Question: Can a company disrupt itself? Christensen:  
  A business unit inside of a corporation cannot disrupt itself.  It can only apply resources to and successfully commercializing innovation if it helps them do a better job making more money serving the customers that they serve.  If they take their eye off of that ball, the customers will either leave them or the competitors will kill them.  So, a business unit cannot disrupt itself.  It can only implement new technologies in a way that sustain its current business model (this was the underpinning of the EBO -Emerging Business Opportunity- organization setup at IBM).  
 
So, the only way a corporation can evolve is if it sets up a different business unit, and a great way to illustrate that is online stock trading is a disruptive technology relative to the full service, brokered system that characterized our world before the mid-1990s.  And so, the technology was available to all the stock brokers.  One of them was Charles Schwab in San Francisco and they executed trades at $79 per trade.  They had offices all over the country and in order to do it you had to call a broker on the phone or go into one of their offices and the broker would execute the trade for you.  When online trading became available, Schwab set up a different company underneath the corporate umbrella, and the employees that were going to be on the online unit, Schwab and his co-CEO, David Patrick, forced those employees to walk clear across the Golden Gate Bridge and come back again as employees of the new company, and it just took off.  Ultimately, within less than a year, so many of the customers of the original Schwab, at $79 a trade, instead opted to do it online, but they shut the old company down, folded all the rest of the customers into that, and they became what they became. 

Merrill Lynch had access to the very same technology, but rather than, they didn't want to set up a different organization, to commercialize it with a different business model, and so they gave the technology to their existing organization, and the existing organization could not use it to cut the price of executing a trade.  It just, it would ruin their profitability.  And so, they implemented online trading as a mechanism to help their full service brokers do a better job serving the needs of their high net worth clients, to bring them better information faster.  And so, they implemented the technology in a way that sustains the Merrill Lynch business versus in a way that disrupted the core business.


Question: What are the signs that you are in an industry that is about to be disrupted innovatively?
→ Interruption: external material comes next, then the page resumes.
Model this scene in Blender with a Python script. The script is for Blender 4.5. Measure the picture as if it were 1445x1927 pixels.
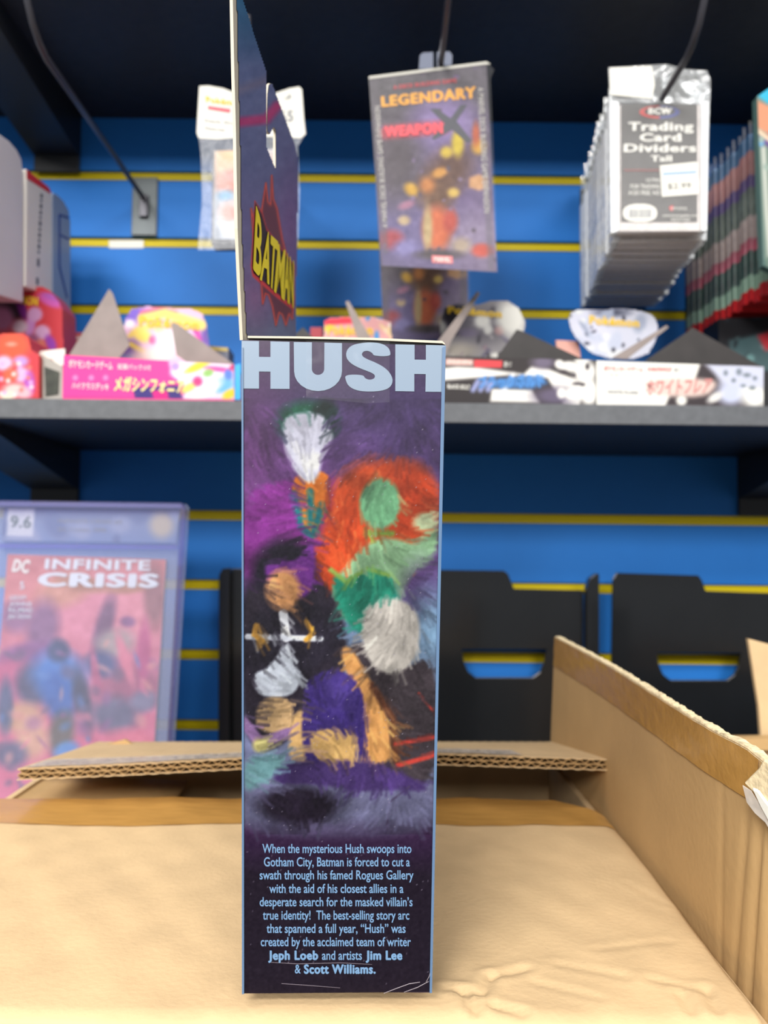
import bpy, bmesh, math, random
import numpy as np
from mathutils import Vector, Matrix
from mathutils.geometry import intersect_line_plane
random.seed(7); RNG = np.random.default_rng(7)
S = bpy.context.scene
for o in list(bpy.data.objects): bpy.data.objects.remove(o)
C = S.collection
# ------------------------------------------------------------------ camera
EZ = 1.35                      # eye height over the floor
F = 1500.0; IW, IH = 1445, 1927
PITCH = math.radians(2.65); ROLL = math.radians(0.6)
cam_d = bpy.data.cameras.new('camera'); cam = bpy.data.objects.new('camera', cam_d); C.objects.link(cam)
cam_d.sensor_fit = 'HORIZONTAL'; cam_d.sensor_width = 36.0; cam_d.lens = F / IW * 36.0
cam_d.clip_start = 0.01
CAMR = (Matrix.Rotation(math.radians(90) + PITCH, 3, 'X') @ Matrix.Rotation(ROLL, 3, 'Z'))
EYE = Vector((0, 0, EZ))
cam.matrix_world = Matrix.Translation(EYE) @ CAMR.to_4x4()
cam_d.dof.use_dof = True; cam_d.dof.focus_distance = 0.285; cam_d.dof.aperture_fstop = cam_d.lens / 2.5
S.camera = cam
# ------------------------------------------------------------------ world, lights, exposure
w = bpy.data.worlds.new('room'); S.world = w; w.use_nodes = True
bg = w.node_tree.nodes['Background']; bg.inputs[0].default_value = (0.93, 0.96, 1.0, 1); bg.inputs[1].default_value = 0.43
def area(name, loc, target, sx, sy, power, col=(1, 0.97, 0.93)):
    l = bpy.data.lights.new(name, 'AREA'); l.shape = 'RECTANGLE'; l.size = sx; l.size_y = sy; l.energy = power; l.color = col
    o = bpy.data.objects.new(name, l); C.objects.link(o); o.location = loc
    o.rotation_euler = (Vector(target) - Vector(loc)).to_track_quat('-Z', 'Y').to_euler(); return o
area('ceiling_light_panel', (-0.9, -1.3, 2.75), (-0.9, -1.3, 0), 1.2, 0.6, 74)
area('ceiling_light_panel', (0.9, -1.3, 2.75), (0.9, -1.3, 0), 1.2, 0.6, 22)
area('ceiling_light_panel', (-1.0, -3.0, 2.80), (-0.3, 0.9, 1.2), 1.2, 0.6, 98)
area('ceiling_light_panel', (1.0, -3.0, 2.80), (0.3, 0.9, 1.2), 1.2, 0.6, 72)
area('ceiling_light_panel', (-0.5, 0.15, 2.75), (-0.5, 0.15, 0), 1.2, 0.6, 12)
S.view_settings.view_transform = 'Standard'; S.view_settings.look = 'None'
S.view_settings.exposure = -0.10; S.view_settings.gamma = 1.0; S.view_settings.use_curve_mapping = False

# ------------------------------------------------------------------ pixel -> point on a real plane
def ray(px, py):
    return CAMR @ Vector(((px - IW / 2) / F, -(py - IH / 2) / F, -1.0))
class Plane:
    def __init__(s, P, N):
        s.P = Vector(P); s.N = Vector(N).normalized()
        if s.N.dot(EYE - s.P) < 0: s.N = -s.N
    def __call__(s, px, py, off=0.0):
        d = ray(px, py); t = (s.P - EYE).dot(s.N) / d.dot(s.N)
        return EYE + d * t + s.N * off
def YP(y): return Plane((0, y, EZ), (0, 1, 0))
def XP(x): return Plane((x, 0, EZ), (1, 0, 0))
def ZP(z): return Plane((0, 0, EZ + z), (0, 0, 1))

# ------------------------------------------------------------------ colour and materials
def lin(c):
    c = np.asarray(c, float) / 255.0
    return np.where(c <= 0.04045, c / 12.92, ((c + 0.055) / 1.055) ** 2.4)
ALB = 0.80
def col(*c): return tuple(float(x) * ALB for x in lin(c)) + (1.0,)
MATS = {}
def mat(name, c, rough=0.5, metal=0.0, coat=0.0, spec=0.3, noise=0.0, nscale=60, bump=0.0, bscale=200, stretch=(1, 1, 1), wave=None):
    if name in MATS: return MATS[name]
    m = bpy.data.materials.new(name); m.use_nodes = True; nt = m.node_tree; b = nt.nodes['Principled BSDF']
    b.inputs['Base Color'].default_value = c; b.inputs['Roughness'].default_value = rough; b.inputs['Metallic'].default_value = metal
    b.inputs['Coat Weight'].default_value = coat; b.inputs['Coat Roughness'].default_value = 0.12; b.inputs['Specular IOR Level'].default_value = spec
    tc = nt.nodes.new('ShaderNodeTexCoord'); mp = nt.nodes.new('ShaderNodeMapping'); mp.inputs['Scale'].default_value = stretch
    nt.links.new(tc.outputs['Object'], mp.inputs[0])
    if noise:
        n = nt.nodes.new('ShaderNodeTexNoise'); n.inputs['Scale'].default_value = nscale; n.inputs['Detail'].default_value = 6
        nt.links.new(mp.outputs[0], n.inputs[0])
        r = nt.nodes.new('ShaderNodeMapRange'); r.inputs[1].default_value = .3; r.inputs[2].default_value = .7
        r.inputs[3].default_value = 1 - noise; r.inputs[4].default_value = 1 + noise
        nt.links.new(n.outputs[0], r.inputs[0])
        v = nt.nodes.new('ShaderNodeVectorMath'); v.operation = 'SCALE'; v.inputs[0].default_value = c[:3]
        nt.links.new(r.outputs[0], v.inputs['Scale']); nt.links.new(v.outputs[0], b.inputs['Base Color'])
    if bump:
        n = nt.nodes.new('ShaderNodeTexNoise'); n.inputs['Scale'].default_value = bscale; n.inputs['Detail'].default_value = 4
        nt.links.new(mp.outputs[0], n.inputs[0])
        bp = nt.nodes.new('ShaderNodeBump'); bp.inputs['Strength'].default_value = bump; bp.inputs['Distance'].default_value = 0.002
        nt.links.new(n.outputs[0], bp.inputs['Height']); nt.links.new(bp.outputs[0], b.inputs['Normal'])
    MATS[name] = m; return m
def clear_mat(name, tint=(1, 1, 1), haze=0.1, rough=0.08, gloss=0.25, bump=0.0, bscale=60, hazecol=(0.8, 0.82, 0.85)):
    if name in MATS: return MATS[name]
    m = bpy.data.materials.new(name); m.use_nodes = True; nt = m.node_tree; nt.nodes.clear()
    out = nt.nodes.new('ShaderNodeOutputMaterial'); tr = nt.nodes.new('ShaderNodeBsdfTransparent'); tr.inputs[0].default_value = (*tint, 1)
    df = nt.nodes.new('ShaderNodeBsdfDiffuse'); df.inputs[0].default_value = (*hazecol, 1)
    gl = nt.nodes.new('ShaderNodeBsdfGlossy'); gl.inputs['Roughness'].default_value = rough
    m1 = nt.nodes.new('ShaderNodeMixShader'); m1.inputs[0].default_value = haze
    nt.links.new(tr.outputs[0], m1.inputs[1]); nt.links.new(df.outputs[0], m1.inputs[2])
    m2 = nt.nodes.new('ShaderNodeMixShader'); lw = nt.nodes.new('ShaderNodeLayerWeight'); lw.inputs[0].default_value = gloss
    nt.links.new(lw.outputs['Fresnel'], m2.inputs[0]); nt.links.new(m1.outputs[0], m2.inputs[1]); nt.links.new(gl.outputs[0], m2.inputs[2])
    nt.links.new(m2.outputs[0], out.inputs[0])
    if bump:
        tc = nt.nodes.new('ShaderNodeTexCoord'); n = nt.nodes.new('ShaderNodeTexNoise'); n.inputs['Scale'].default_value = bscale
        nt.links.new(tc.outputs['Object'], n.inputs[0]); bp = nt.nodes.new('ShaderNodeBump'); bp.inputs['Strength'].default_value = bump
        bp.inputs['Distance'].default_value = 0.01
        nt.links.new(n.outputs[0], bp.inputs['Height']); nt.links.new(bp.outputs[0], gl.inputs['Normal']); nt.links.new(bp.outputs[0], lw.inputs['Normal'])
    MATS[name] = m; return m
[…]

Christensen:  
When you, your sales people come back into your company and you hear them curse their customers, you know, those stupid idiots!  Don't they understand that we make a product that's better than anybody else and yet they're just treating us like a commodity.  When you hear that, it's a signal that you've actually improved the product beyond the point that customers can utilize the improvement.  Now, when the product is more than good enough, it creates a vacuum underneath you for somebody to come in with a problem, with a product that is less expensive and is good enough.  And so, you set up that condition there.  That's how you know that you're vulnerable.  And then, when a company down there actually beginning to do it, then you realize that the disruption is afoot, and you better acquire that company or start one of your own.